As an investor, it is important to figure out and try to eliminate what is investible and which one is potentially high risk. The retail business is investible and those include PDB and Petron. Then there are the equipment suppliers, companies like Wah Seong, Favelle Favco. Dialog is another one where they have made it successful in the business and they are proven company.

Then there are those that very hard to read, in terms capabilities especially to our Malaysian service providers which largely only supplies towards local projects. Those include Carimin, Perisai, Perdana Petroleum, Dayang, Icon Offshore and few others.

There are several companies that have made it overseas. Those include Yinson, Bumi Armada, Sapura Energy, Wah Seong, MISC. These are the companies that will provide a good basis for us to make our study as this is an international business and the ones that are able to compete internationally shows their competitiveness. The ones that have more than 80% of their business dependent on Malaysian contracts is just too risky.

The recent rise among O&G companies brought back an early exuberant towards the sector but we must be able to separate which are capable to compete and which ones are not. What has not really happened and to my disappointment is the lack of consolidation among the companies. There have been very little M&As within the sector and I feel that there are just too many companies. Although there will be natural attrition, the amount of consolidation is just too few.

I do think that while there seems to be a pick up in the sector, many of these companies will still find it hard to make ends meet. A run through of what the companies say in terms of prospects for 2019 and near term just shows that the good old days are far and between. It is true though that many stocks have touched their all time low. These provides huge opportunities.

To understand the sector, it is not just about how many contracts Petronas can dish out as I believe they are also very careful nowadays. It is about geopolitical. It is also about the politics of Trump and Saudi with Russia in the fray as well. Even the killing of Khashoggi has its impact on the price of oil. Shale from US plays a big role. How will they impact the strategy among the oil majors and OPEC? What about the global initiatives on alternative energy such as solar, electric car etc?

If one is just promoting based on how many rigs Petronas has, I think it is pure shortsightedness and not thorough in their thinking. In this space, one has to be clear on the macro as well as micro economic situation. Is Hengyuan a retailer and refiner? What would the impact of excess supply from US shale brings to their margin?

What about the companies in the exploration space? Are there new activities and are there oversupply among the players. Can I call it the buyers (companies that awards contracts) market?

There are companies that have some debt issues and such are Bumi Armada, Sapura, Perisai Petroleum, Scomi Energy. Can they overcome that? As I have mentioned, some of them are world class competitors. Will they be back stronger if ever they are able to resolve their debt issues?
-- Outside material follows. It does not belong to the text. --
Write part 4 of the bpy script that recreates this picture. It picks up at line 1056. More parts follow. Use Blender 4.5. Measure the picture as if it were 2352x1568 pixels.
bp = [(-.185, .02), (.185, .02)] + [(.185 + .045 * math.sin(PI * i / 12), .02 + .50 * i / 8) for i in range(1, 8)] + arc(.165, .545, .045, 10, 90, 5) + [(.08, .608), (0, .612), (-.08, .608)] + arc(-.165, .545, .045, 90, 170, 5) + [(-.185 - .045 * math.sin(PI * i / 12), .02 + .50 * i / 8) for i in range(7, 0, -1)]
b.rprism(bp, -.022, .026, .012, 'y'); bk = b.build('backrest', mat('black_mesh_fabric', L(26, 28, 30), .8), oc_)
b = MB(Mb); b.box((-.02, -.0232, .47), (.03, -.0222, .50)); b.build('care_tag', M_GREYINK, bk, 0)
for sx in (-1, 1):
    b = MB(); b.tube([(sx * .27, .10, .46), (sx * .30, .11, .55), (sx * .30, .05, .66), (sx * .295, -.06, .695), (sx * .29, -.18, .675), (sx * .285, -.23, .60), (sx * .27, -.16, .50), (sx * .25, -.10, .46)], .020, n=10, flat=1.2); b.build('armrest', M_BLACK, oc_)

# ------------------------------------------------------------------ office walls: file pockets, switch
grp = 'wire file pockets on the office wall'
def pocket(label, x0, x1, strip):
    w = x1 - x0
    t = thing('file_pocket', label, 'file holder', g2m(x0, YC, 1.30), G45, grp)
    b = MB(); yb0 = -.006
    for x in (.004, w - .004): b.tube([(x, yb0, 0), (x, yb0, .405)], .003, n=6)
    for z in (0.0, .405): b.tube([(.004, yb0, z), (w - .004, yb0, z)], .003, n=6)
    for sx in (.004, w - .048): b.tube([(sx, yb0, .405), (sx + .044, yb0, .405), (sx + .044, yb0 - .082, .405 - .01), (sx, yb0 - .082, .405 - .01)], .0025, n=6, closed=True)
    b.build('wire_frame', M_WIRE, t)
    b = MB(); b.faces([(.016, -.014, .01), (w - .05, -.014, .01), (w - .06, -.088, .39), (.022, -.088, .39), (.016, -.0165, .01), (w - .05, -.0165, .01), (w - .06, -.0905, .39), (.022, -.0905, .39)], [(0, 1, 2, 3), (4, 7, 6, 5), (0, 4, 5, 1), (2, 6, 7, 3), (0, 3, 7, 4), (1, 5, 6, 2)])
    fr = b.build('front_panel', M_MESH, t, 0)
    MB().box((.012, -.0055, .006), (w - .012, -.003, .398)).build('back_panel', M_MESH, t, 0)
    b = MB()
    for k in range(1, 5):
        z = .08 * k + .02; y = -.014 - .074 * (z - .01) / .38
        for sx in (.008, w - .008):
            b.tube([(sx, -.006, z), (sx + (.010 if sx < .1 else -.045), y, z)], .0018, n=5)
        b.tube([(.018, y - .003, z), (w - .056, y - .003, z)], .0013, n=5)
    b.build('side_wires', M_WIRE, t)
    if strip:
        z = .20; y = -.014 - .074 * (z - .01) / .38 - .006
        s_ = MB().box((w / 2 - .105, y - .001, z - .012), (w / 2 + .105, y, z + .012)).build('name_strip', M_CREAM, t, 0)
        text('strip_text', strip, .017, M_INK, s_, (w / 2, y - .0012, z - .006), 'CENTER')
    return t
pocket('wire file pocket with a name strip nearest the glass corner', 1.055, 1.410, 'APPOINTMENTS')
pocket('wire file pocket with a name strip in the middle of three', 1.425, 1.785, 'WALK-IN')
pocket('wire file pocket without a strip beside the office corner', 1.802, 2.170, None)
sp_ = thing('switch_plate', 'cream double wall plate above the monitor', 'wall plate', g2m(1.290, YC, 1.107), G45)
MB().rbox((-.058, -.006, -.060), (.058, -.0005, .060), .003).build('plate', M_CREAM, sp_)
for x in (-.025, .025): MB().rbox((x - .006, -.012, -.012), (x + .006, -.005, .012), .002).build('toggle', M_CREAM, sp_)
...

Then there are some companies which have taken opportunities as they are late entrants in the business when the oil price collapse. When others were struggling with overcapacity and debt, they had just raised new funds and their balance sheet were fresh and unleveraged. Such companies include Hibiscus, DNEX.

All in all, during times of uncertainty there presents opportunities, but we have to be very careful as not all of them are worthwhile.